I swear my friend ranted about that for at least two years after the incident and he and the DM never were able to play together again without there being some kind of trouble.
 

gizmo33

First Post
Galeros said:
How would you react to this?

The DMs dedication to old-school character sheet brutalization would make me feel like a kid again. I would draw the line at having my miniature melted down with a lighter though. In that campaign, I would only play using the old cardboard chits and all my characters would be named Strongheart or Warduke.
 

Henry

Autoexreginated
This is called "Iron Man D&D" and I've heard of it before, just like "Iron Man Magic." (the Gathering, that is). None of us are crazy enough to actually do it, though (especially the Iron Man Magic). :)

If it was OK'ed beforehand (as a bit of table-rule fun), I don't see why not. But a lot of my group writes their sheets in pencil, and it's the only copy, so I'd feel a bit odd doing it.
 

dagger

Adventurer
Thornir Alekeg said:
Many, many years ago my friends and I played weekly at a local hobby store. The DMs rotated and pretty much every game was a one-shot. We had a portfolio of characters and would draw one of the appropriate level for the adventure the DM that day was running.

One of my friends had this one character that was his absolute favorite. On more than one occasion the character was killed, but next session the character would be right back in his portfolio, just the a "the 2nd" or whatever was appropriate after the name (I think he was up to "the 7th"). One DM in particular did not like the character and especially hated the fact that the player kept using him and so one day when the character was killed, the DM grabbed the sheet and ripped it into tiny pieces. The player and the DM almost began a fistfight and the owner of the store declared that we were all done for the day and kicked us all out.

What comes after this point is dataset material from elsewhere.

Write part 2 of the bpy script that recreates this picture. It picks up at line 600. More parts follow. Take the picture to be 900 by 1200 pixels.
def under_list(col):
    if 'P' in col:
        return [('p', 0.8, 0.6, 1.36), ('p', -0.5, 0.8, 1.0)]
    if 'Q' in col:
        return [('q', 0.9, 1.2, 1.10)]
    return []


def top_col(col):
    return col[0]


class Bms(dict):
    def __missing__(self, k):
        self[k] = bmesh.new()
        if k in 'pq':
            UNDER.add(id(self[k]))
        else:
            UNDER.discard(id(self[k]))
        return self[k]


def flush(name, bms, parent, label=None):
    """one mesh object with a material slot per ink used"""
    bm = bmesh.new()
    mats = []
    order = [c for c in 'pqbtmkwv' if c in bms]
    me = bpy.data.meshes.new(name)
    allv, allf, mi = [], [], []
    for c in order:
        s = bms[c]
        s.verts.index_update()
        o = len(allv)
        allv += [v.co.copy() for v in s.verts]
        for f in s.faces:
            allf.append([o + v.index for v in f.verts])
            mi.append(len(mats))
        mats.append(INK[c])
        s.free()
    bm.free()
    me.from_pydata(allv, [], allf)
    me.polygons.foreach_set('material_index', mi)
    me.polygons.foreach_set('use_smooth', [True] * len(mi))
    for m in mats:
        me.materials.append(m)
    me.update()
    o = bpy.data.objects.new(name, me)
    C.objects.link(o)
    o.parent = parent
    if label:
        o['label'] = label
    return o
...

I swear my friend ranted about that for at least two years after the incident and he and the DM never were able to play together again without there being some kind of trouble.


I would have introduced that guy to my knuckles.. :mad:
 

FolcoTook

First Post
I'll throw my hat into the "that's just silly" ring. As far as my characters, the sheets are generally inside plastic sheet protectors in a thin plastic binder, so good luck trying to rip those up.

-FT
 

lukelightning

First Post
Ripping (other peoples') characters sheets is asinine, for many reasons.

As others have pointed out, most people keep back-ups, probably electronically. So it does absolutely nothing other than being obnoxious.

Also it's just plain rude, something only an overly macho DM who's high on himself would do.

I like to keep my dead/retired PCs for posterity too, and it's good to have a file of characters to be PCs or NPCs in another game. You never know when you might need to suddenly have stats for a 6th level dwarf rogue, so you just pull out old Walvin the Wascally.

(Note: when I say "NPC in another game" I don't mean you take your dearly departed, much beloved PC and inflict him upon some players, since everyone hates it when a DM brings in their own PC. I just mean using the stats and maybe personality of this character).
 

Darth K'Trava

First Post
I keep my own character sheets. None of our DMs get a copy; they look it over when we create a character but he/she never keeps a copy. Except for one guy (and also one of our DM's) who has this tendency to leave his at home at times. So there's a copy that particular DM has just in case. But none of them take the sheet when the character dies and shreds it.
 

briac

First Post
I agree with most everybody here, not only do we not rip our character sheets, but we will write on the sheet how the person died(disintegrated by mage, smashed in head by troll). This way when we look back years later we can remember almost exactly what happened.